◆ **WRITTEN PROBLEM**
Reproduce each line of the material precisely.

◆ **DATA TO USE**

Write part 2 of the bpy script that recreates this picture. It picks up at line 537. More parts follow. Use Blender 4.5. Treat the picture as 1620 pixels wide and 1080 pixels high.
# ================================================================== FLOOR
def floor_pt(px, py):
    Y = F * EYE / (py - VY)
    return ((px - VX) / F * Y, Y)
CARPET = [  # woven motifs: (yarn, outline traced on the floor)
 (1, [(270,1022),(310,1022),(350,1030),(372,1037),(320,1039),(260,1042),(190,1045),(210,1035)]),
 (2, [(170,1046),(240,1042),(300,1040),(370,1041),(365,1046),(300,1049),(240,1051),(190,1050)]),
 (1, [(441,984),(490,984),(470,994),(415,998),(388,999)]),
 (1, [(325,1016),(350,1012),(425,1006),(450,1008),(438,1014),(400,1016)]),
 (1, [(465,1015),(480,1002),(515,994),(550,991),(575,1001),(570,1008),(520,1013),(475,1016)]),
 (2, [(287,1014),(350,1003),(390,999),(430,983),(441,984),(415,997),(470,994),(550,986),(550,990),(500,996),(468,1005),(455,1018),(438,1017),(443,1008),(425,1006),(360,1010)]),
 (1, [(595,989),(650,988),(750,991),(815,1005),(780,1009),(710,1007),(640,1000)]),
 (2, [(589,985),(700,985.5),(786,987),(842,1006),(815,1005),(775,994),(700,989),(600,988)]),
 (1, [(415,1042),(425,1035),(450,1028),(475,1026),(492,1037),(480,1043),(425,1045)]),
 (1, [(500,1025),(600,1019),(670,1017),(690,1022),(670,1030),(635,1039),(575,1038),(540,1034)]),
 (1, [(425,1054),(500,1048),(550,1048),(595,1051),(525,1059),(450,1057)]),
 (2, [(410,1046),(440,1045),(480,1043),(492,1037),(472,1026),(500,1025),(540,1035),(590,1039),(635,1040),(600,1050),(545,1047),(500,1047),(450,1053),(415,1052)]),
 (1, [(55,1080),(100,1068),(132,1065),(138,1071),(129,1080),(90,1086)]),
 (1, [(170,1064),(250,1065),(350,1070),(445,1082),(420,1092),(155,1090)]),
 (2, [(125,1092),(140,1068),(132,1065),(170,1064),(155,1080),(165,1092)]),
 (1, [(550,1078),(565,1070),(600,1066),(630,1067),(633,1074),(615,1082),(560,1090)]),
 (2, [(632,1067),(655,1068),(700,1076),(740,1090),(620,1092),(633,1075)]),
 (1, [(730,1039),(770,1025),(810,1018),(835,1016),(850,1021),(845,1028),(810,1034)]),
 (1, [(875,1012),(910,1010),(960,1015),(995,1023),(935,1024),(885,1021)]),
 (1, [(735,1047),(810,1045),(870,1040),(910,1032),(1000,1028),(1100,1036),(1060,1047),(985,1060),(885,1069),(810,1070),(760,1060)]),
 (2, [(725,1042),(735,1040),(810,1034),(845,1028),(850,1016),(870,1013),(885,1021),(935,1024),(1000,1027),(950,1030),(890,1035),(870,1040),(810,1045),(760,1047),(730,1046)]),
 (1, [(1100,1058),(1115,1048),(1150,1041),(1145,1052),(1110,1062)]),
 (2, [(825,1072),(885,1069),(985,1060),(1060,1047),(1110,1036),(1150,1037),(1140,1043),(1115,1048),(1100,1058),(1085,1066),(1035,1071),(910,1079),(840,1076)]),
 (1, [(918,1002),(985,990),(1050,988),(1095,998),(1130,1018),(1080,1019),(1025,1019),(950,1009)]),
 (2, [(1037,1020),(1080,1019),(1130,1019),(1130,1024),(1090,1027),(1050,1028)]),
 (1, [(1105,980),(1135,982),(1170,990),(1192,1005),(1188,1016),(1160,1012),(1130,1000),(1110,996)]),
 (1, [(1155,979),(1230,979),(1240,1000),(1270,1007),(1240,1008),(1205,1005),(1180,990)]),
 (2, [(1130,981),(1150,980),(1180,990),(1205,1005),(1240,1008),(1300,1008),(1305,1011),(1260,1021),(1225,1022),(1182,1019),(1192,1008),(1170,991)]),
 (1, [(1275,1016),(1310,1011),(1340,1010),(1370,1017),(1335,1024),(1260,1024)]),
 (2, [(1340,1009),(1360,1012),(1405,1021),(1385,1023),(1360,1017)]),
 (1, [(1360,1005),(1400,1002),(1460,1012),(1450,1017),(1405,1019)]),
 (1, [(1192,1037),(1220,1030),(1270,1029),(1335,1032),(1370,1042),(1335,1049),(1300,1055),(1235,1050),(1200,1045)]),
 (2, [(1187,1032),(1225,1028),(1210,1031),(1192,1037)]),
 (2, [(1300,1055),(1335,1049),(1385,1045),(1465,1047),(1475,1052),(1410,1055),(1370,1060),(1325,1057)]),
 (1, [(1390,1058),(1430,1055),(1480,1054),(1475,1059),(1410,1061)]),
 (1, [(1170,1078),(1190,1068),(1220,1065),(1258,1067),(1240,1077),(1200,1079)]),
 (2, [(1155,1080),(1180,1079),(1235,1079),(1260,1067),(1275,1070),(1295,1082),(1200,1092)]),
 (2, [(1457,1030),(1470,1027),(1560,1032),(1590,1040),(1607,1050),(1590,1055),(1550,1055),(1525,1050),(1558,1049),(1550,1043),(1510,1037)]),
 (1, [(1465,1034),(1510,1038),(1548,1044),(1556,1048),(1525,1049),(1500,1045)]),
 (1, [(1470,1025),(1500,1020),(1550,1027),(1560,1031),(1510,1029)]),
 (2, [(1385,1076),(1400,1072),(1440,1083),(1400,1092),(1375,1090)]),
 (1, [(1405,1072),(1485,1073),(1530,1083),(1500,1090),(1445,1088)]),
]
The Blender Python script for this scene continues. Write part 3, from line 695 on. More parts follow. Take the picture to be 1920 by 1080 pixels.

◆ **EXERCISE ANSWER**
Write part 2 of the bpy script that recreates this picture. It picks up at line 537. More parts follow. Use Blender 4.5. Treat the picture as 1620 pixels wide and 1080 pixels high.
# ================================================================== FLOOR
def floor_pt(px, py):
    Y = F * EYE / (py - VY)
    return ((px - VX) / F * Y, Y)
CARPET = [  # woven motifs: (yarn, outline traced on the floor)
 (1, [(270,1022),(310,1022),(350,1030),(372,1037),(320,1039),(260,1042),(190,1045),(210,1035)]),
 (2, [(170,1046),(240,1042),(300,1040),(370,1041),(365,1046),(300,1049),(240,1051),(190,1050)]),
 (1, [(441,984),(490,984),(470,994),(415,998),(388,999)]),
 (1, [(325,1016),(350,1012),(425,1006),(450,1008),(438,1014),(400,1016)]),
 (1, [(465,1015),(480,1002),(515,994),(550,991),(575,1001),(570,1008),(520,1013),(475,1016)]),
 (2, [(287,1014),(350,1003),(390,999),(430,983),(441,984),(415,997),(470,994),(550,986),(550,990),(500,996),(468,1005),(455,1018),(438,1017),(443,1008),(425,1006),(360,1010)]),
 (1, [(595,989),(650,988),(750,991),(815,1005),(780,1009),(710,1007),(640,1000)]),
 (2, [(589,985),(700,985.5),(786,987),(842,1006),(815,1005),(775,994),(700,989),(600,988)]),
 (1, [(415,1042),(425,1035),(450,1028),(475,1026),(492,1037),(480,1043),(425,1045)]),
 (1, [(500,1025),(600,1019),(670,1017),(690,1022),(670,1030),(635,1039),(575,1038),(540,1034)]),
 (1, [(425,1054),(500,1048),(550,1048),(595,1051),(525,1059),(450,1057)]),
 (2, [(410,1046),(440,1045),(480,1043),(492,1037),(472,1026),(500,1025),(540,1035),(590,1039),(635,1040),(600,1050),(545,1047),(500,1047),(450,1053),(415,1052)]),
 (1, [(55,1080),(100,1068),(132,1065),(138,1071),(129,1080),(90,1086)]),
 (1, [(170,1064),(250,1065),(350,1070),(445,1082),(420,1092),(155,1090)]),
 (2, [(125,1092),(140,1068),(132,1065),(170,1064),(155,1080),(165,1092)]),
 (1, [(550,1078),(565,1070),(600,1066),(630,1067),(633,1074),(615,1082),(560,1090)]),
 (2, [(632,1067),(655,1068),(700,1076),(740,1090),(620,1092),(633,1075)]),
 (1, [(730,1039),(770,1025),(810,1018),(835,1016),(850,1021),(845,1028),(810,1034)]),
 (1, [(875,1012),(910,1010),(960,1015),(995,1023),(935,1024),(885,1021)]),
 (1, [(735,1047),(810,1045),(870,1040),(910,1032),(1000,1028),(1100,1036),(1060,1047),(985,1060),(885,1069),(810,1070),(760,1060)]),
 (2, [(725,1042),(735,1040),(810,1034),(845,1028),(850,1016),(870,1013),(885,1021),(935,1024),(1000,1027),(950,1030),(890,1035),(870,1040),(810,1045),(760,1047),(730,1046)]),
 (1, [(1100,1058),(1115,1048),(1150,1041),(1145,1052),(1110,1062)]),
 (2, [(825,1072),(885,1069),(985,1060),(1060,1047),(1110,1036),(1150,1037),(1140,1043),(1115,1048),(1100,1058),(1085,1066),(1035,1071),(910,1079),(840,1076)]),
 (1, [(918,1002),(985,990),(1050,988),(1095,998),(1130,1018),(1080,1019),(1025,1019),(950,1009)]),
 (2, [(1037,1020),(1080,1019),(1130,1019),(1130,1024),(1090,1027),(1050,1028)]),
 (1, [(1105,980),(1135,982),(1170,990),(1192,1005),(1188,1016),(1160,1012),(1130,1000),(1110,996)]),
 (1, [(1155,979),(1230,979),(1240,1000),(1270,1007),(1240,1008),(1205,1005),(1180,990)]),
 (2, [(1130,981),(1150,980),(1180,990),(1205,1005),(1240,1008),(1300,1008),(1305,1011),(1260,1021),(1225,1022),(1182,1019),(1192,1008),(1170,991)]),
 (1, [(1275,1016),(1310,1011),(1340,1010),(1370,1017),(1335,1024),(1260,1024)]),
 (2, [(1340,1009),(1360,1012),(1405,1021),(1385,1023),(1360,1017)]),
 (1, [(1360,1005),(1400,1002),(1460,1012),(1450,1017),(1405,1019)]),
 (1, [(1192,1037),(1220,1030),(1270,1029),(1335,1032),(1370,1042),(1335,1049),(1300,1055),(1235,1050),(1200,1045)]),
 (2, [(1187,1032),(1225,1028),(1210,1031),(1192,1037)]),
 (2, [(1300,1055),(1335,1049),(1385,1045),(1465,1047),(1475,1052),(1410,1055),(1370,1060),(1325,1057)]),
 (1, [(1390,1058),(1430,1055),(1480,1054),(1475,1059),(1410,1061)]),
 (1, [(1170,1078),(1190,1068),(1220,1065),(1258,1067),(1240,1077),(1200,1079)]),
 (2, [(1155,1080),(1180,1079),(1235,1079),(1260,1067),(1275,1070),(1295,1082),(1200,1092)]),
 (2, [(1457,1030),(1470,1027),(1560,1032),(1590,1040),(1607,1050),(1590,1055),(1550,1055),(1525,1050),(1558,1049),(1550,1043),(1510,1037)]),
 (1, [(1465,1034),(1510,1038),(1548,1044),(1556,1048),(1525,1049),(1500,1045)]),
 (1, [(1470,1025),(1500,1020),(1550,1027),(1560,1031),(1510,1029)]),
 (2, [(1385,1076),(1400,1072),(1440,1083),(1400,1092),(1375,1090)]),
 (1, [(1405,1072),(1485,1073),(1530,1083),(1500,1090),(1445,1088)]),
]
The Blender Python script for this scene continues. Write part 3, from line 695 on. More parts follow. Take the picture to be 1920 by 1080 pixels.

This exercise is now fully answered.